Auf vielen Fotos sieht man die Familienangehörigen des 53-Jährigen zufrieden lächeln. Und fast immer tragen sie dabei Obst und Gemüse in den Händen, zum Beispiel Körbe voll Äpfel oder Kisten voll Kohl. "Der Job ist sehr anstrengend, aber man ist sein eigener Chef und stolz auf seine Arbeit. Das macht einen sehr zufrieden", sagt Detlef Marleaux, der den Betrieb in vierter Generation führt. Viel gemein hat sein Alltag in der Halle 11 des Großmarkts mit dem seiner Großeltern oder seines Vaters nicht mehr. "Früher herrschte hier Chaos", erinnert sich der Familienvater und lacht. Mehr als 100 Händler buhlten um die Gunst der vielen Kunden, die von Händler zu Händler gingen und immer die eine Frage stellten: "Was kostet das?" Inzwischen wird das meiste telefonisch abgewickelt: Am Morgen darauf - am frühen Morgen muss man sagen, denn schon um 2 Uhr geht es in der Regel an der Ulmenstraße los - kann der Kunde die Bestellung dann abholen.

Während das Angebot früher vor allem aus dem bestand, was die Felder in Düsseldorf und der Region hergegeben hatten - etwa Radieschen, Kartoffeln, Kopfsalat und Wirsing - gibt es inzwischen fast nichts, was der Großhändler Marleaux nicht weltweit beschaffen kann. "Früher gab es nur drei Sorten Äpfel und Erdbeeren nicht im Winter. Doch heutzutage will der Kunde eben zu jeder Zeit alles", sagt er und schüttelt leicht den Kopf. Früher habe man sich auf jede Saison und die damit verbundene Ernte gefreut. Heute sei es selbstverständlich, alles auf Abruf zu bekommen.

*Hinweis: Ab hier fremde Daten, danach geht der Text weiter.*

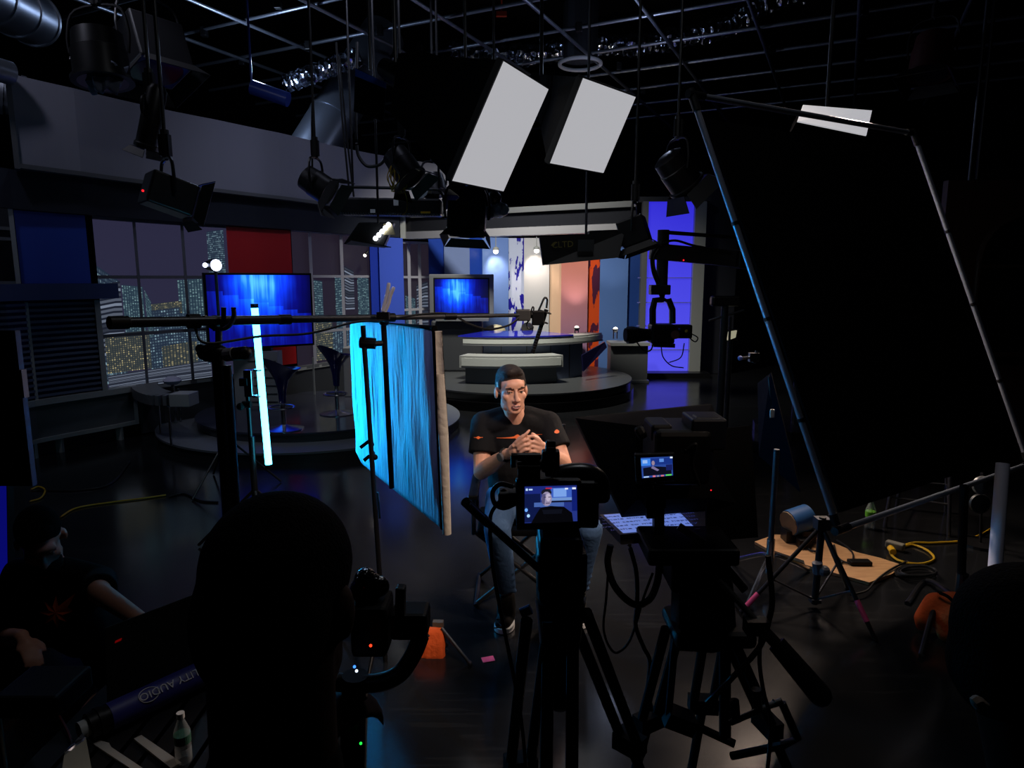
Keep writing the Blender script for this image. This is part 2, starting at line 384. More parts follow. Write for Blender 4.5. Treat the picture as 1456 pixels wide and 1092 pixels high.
cstrip(MB(), 572, 905, zc_0, zc_1, -.03, .2).build('lower_rail', M('rail_grey', (112,112,118), .45), cn)
cstrip(MB(), 572, 905, zc_2, zc_3, -.02, .2).build('upper_rail', M('rail_dark', (66,68,72), .5), cn)
MB().box(cnp(574, (zc_0+zc_3)/2), (.08, .16, zc_3-zc_0-.01)).build('end_post', SETW, cn)

# anchor dais and desk
DC = V((.15, 10.4, 0)); DR = 1.72
ds = T('dais', 'round dark stage carrying the anchor desk', 'stage', DC)
MB().lathe([(DR,0),(DR,.13),(DR-.02,.13)], DC, n=64).build('lower_step', M('gloss_black_riser', (12,12,13), .22), ds, smooth=True)
MB().lathe([(DR-.05,.13),(DR-.05,.235)], DC, n=64).build('riser', M('gloss_black_riser'), ds, smooth=True)
MB().lathe([(DR-.03,.235),(DR-.03,.255)], DC, n=64).build('stage_top', M('stage_grey', (66,68,70), .28), ds, smooth=True)
def arcslab(mb, c, r0, r1, a0, a1, z0, z1, n=24):
    P = []
    for i in range(n+1):
        t = math.radians(a0+(a1-a0)*i/n); d = V((math.cos(t), math.sin(t), 0)); P.append((c+d*r0, c+d*r1))
    for (a, b), (e, f) in zip(P, P[1:]):
        mb.hexa([a+V((0,0,z0)), b+V((0,0,z0)), f+V((0,0,z0)), e+V((0,0,z0)), a+V((0,0,z1)), b+V((0,0,z1)), f+V((0,0,z1)), e+V((0,0,z1))])
    return mb
KC = V((-.1, 11.5, 0)); R0 = 1.75
dk = T('anchor_desk', 'curved news anchor desk with pale fascia and blue glass top', 'desk', (KC.x+.3, KC.y-1.5, .256))
zd = A(740, 478, 9.75).z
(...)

In den 1980ern war an so etwas noch nicht zu denken. Wenn die Ware knapp wurde, etwa weil die Ernte wegen schlechten Wetters mager ausgefallen war, kletterten Einzelhändler sogar über die Mauer an der Ulmenstraße, um sich Obst und Gemüse zu sichern. "Manche organisierten sich sogar einen Großhandelsgewerbeschein, um früher auf das Areal fahren zu dürfen und ihre Einkäufe zu machen", sagt Marleaux. Sogar Parkplätze waren hart umkämpft. "Wer zu spät kam, bekam keinen. Wir hatten sogar eine Marktpolizei."

Irgendwann will Detlef Marleaux auch ein Foto von sich an die Wand in seinem Büro hängen. Die Zukunft des Familienbetriebs ist mit Sohn Tobias (27) schon gesichert.